From the early days of the North Side arts crawl FLOW, founded in 2005, he was always a supportive presence, whether exhibiting work or mentoring younger photographers.

Cottman believed in keeping art active. At his 2016 exhibition "Disturbances" (also the title of a book he published), he frequently changed the location of artworks during the show's 20-day run while hosting weekly events focused on different elements of his work.

"As a photographer, one of his favorite subjects was his family," Jones said. "Bill was truly multidisciplinary — he was a poet for those of us lucky enough to be linked to his continuing observations done in kind of a haiku form — a 'Blackku' form more than anything."

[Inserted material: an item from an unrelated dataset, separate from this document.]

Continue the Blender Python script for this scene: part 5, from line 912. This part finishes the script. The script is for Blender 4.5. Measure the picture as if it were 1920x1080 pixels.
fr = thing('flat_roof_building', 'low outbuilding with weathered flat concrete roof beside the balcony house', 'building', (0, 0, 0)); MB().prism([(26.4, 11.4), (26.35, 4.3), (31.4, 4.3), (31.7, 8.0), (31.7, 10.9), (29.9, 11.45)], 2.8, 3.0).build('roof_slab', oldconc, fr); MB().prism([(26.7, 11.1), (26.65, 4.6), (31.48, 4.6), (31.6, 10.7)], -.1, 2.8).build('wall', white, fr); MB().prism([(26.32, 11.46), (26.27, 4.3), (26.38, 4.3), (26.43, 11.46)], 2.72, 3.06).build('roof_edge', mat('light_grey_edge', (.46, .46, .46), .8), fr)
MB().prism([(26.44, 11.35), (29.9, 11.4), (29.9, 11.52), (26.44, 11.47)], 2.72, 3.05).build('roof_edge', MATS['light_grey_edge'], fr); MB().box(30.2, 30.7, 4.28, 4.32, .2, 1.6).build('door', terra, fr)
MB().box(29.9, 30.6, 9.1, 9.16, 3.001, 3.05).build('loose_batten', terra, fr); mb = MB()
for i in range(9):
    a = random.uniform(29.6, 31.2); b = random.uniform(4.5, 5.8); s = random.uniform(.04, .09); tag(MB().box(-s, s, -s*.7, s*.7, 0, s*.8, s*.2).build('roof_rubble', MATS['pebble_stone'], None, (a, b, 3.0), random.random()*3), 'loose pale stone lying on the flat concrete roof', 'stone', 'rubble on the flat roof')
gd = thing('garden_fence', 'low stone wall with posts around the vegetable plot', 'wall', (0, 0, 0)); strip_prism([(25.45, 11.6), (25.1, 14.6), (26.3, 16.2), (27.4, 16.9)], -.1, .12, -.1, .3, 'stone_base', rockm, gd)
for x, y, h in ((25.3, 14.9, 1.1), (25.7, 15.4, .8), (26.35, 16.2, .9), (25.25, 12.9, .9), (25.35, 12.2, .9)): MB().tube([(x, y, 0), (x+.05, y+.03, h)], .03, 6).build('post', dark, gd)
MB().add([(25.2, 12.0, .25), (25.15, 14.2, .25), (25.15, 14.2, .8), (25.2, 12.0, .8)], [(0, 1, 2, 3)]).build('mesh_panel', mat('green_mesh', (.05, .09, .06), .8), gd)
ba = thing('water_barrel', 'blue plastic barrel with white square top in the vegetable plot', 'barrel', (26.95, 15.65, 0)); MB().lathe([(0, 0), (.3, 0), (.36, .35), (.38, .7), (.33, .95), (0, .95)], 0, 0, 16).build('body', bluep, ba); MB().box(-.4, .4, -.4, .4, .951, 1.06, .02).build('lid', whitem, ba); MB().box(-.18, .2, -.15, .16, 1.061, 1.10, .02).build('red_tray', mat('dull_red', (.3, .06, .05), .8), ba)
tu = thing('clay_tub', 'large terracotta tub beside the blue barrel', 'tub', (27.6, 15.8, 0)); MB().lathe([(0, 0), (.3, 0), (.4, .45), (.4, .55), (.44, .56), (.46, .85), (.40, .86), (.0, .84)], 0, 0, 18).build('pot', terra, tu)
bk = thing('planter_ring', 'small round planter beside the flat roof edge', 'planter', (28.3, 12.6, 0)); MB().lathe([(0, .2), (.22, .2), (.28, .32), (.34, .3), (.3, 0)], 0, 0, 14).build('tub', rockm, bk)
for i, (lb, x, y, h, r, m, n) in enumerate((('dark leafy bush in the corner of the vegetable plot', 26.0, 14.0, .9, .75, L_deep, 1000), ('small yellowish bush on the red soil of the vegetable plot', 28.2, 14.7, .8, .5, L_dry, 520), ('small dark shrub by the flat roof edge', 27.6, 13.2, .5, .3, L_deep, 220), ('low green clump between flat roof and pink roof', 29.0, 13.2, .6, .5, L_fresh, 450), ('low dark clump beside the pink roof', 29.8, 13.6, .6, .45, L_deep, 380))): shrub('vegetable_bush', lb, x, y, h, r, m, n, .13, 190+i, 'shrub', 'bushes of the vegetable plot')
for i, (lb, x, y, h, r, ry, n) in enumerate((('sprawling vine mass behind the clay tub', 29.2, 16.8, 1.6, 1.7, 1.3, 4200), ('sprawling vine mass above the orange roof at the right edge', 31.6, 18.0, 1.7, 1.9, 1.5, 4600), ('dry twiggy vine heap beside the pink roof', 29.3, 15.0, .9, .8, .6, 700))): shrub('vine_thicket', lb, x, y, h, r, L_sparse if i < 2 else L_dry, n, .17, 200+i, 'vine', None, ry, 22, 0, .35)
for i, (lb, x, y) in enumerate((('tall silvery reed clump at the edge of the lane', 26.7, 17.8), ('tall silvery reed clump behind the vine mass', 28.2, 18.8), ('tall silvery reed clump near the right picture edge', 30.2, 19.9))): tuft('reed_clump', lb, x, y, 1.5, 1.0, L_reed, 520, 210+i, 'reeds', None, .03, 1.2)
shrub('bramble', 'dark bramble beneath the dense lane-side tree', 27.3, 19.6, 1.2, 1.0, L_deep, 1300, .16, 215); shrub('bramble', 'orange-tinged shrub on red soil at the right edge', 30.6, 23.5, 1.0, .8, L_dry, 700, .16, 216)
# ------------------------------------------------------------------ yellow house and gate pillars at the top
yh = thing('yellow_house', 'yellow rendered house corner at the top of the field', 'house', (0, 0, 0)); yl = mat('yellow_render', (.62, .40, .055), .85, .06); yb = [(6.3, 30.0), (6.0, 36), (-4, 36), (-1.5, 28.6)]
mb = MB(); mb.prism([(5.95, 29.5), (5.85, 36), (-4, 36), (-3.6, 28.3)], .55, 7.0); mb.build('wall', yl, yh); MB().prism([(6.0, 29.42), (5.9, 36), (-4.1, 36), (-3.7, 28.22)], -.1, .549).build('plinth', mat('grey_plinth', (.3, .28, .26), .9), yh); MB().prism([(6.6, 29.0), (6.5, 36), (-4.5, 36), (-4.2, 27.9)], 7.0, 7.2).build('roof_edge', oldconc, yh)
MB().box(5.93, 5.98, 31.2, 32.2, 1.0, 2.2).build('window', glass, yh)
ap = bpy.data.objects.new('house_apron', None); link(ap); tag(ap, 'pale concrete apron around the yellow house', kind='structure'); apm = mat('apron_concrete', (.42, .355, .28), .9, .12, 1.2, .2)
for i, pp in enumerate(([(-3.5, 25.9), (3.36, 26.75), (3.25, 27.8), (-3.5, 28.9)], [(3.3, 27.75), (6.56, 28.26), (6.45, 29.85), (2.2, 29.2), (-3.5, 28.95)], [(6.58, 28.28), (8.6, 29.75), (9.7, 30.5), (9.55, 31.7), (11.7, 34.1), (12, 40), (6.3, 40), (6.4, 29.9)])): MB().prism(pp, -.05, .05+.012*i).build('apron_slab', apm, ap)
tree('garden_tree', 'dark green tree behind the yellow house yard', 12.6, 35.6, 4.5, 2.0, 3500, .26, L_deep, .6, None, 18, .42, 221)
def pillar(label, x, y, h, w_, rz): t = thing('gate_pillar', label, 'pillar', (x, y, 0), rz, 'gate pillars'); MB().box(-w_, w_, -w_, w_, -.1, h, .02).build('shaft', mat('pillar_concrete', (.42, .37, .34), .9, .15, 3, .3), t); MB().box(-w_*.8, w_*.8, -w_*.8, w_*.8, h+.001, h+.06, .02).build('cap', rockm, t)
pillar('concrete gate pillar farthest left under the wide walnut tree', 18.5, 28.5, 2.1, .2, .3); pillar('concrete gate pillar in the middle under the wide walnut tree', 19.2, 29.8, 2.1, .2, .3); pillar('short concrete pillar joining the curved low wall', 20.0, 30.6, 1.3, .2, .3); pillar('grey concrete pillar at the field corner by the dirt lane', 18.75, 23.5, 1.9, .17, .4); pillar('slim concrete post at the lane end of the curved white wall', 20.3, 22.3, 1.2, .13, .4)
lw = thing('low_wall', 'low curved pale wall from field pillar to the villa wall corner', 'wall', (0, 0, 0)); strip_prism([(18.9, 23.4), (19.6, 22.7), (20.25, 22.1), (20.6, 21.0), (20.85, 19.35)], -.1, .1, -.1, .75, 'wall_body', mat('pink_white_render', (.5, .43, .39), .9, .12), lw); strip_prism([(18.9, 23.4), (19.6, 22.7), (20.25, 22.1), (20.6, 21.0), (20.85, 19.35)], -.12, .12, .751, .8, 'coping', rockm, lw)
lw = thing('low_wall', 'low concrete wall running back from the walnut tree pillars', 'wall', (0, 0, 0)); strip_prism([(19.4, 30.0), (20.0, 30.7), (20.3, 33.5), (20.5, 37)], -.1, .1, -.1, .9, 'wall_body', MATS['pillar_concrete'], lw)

As a writer, Cottman often used the form he called "17s," because each work had only 17 syllables.

At the time of his death, he was nearly finished with a fourth book of writings and images, titled "Precarious." His previous books — "Surface Tensions," "Presence" and "Disturbances" — are for sale on Blurb.com or through his website, billcottman.com.

"Bill was a very kind person, and he did really kind things, but not for people to notice him," his wife said. "He really believed in himself and especially his creative ideas."

Cottman began hosting KFAI's "Mostly Jazz" with Beverly's mother, Patricia Edwards Walton, in 1996. After she died in 2003, his daughter Kenna and granddaughter Yonci joined him as co-hosts.

For the Dec. 11 show, Kenna played some of her father's favorite tunes and took requests by phone with former KFAI executive director Janis Lane-Ewart. She and Yonci will continue hosting the show, ensuring the family legacy lives on.

Cottman is survived by his wife, their daughter Kenna Cottman and grandchildren Yonci Jameson and Ebrima Sarge of Minneapolis; his brother Harry Quinton, of Williamsburg, Va.; nephew Daryl, of New York; and niece Debra, of Maryland.

A family memorial has already been held. There will likely be a celebration of life at a future date. Memorials are suggested to Walker West Music Academy in St. Paul or Juxtaposition Arts in Minneapolis — or just purchase work from local artists.

Correction: An earlier version misidentified granddaughter Ebrima Sarge.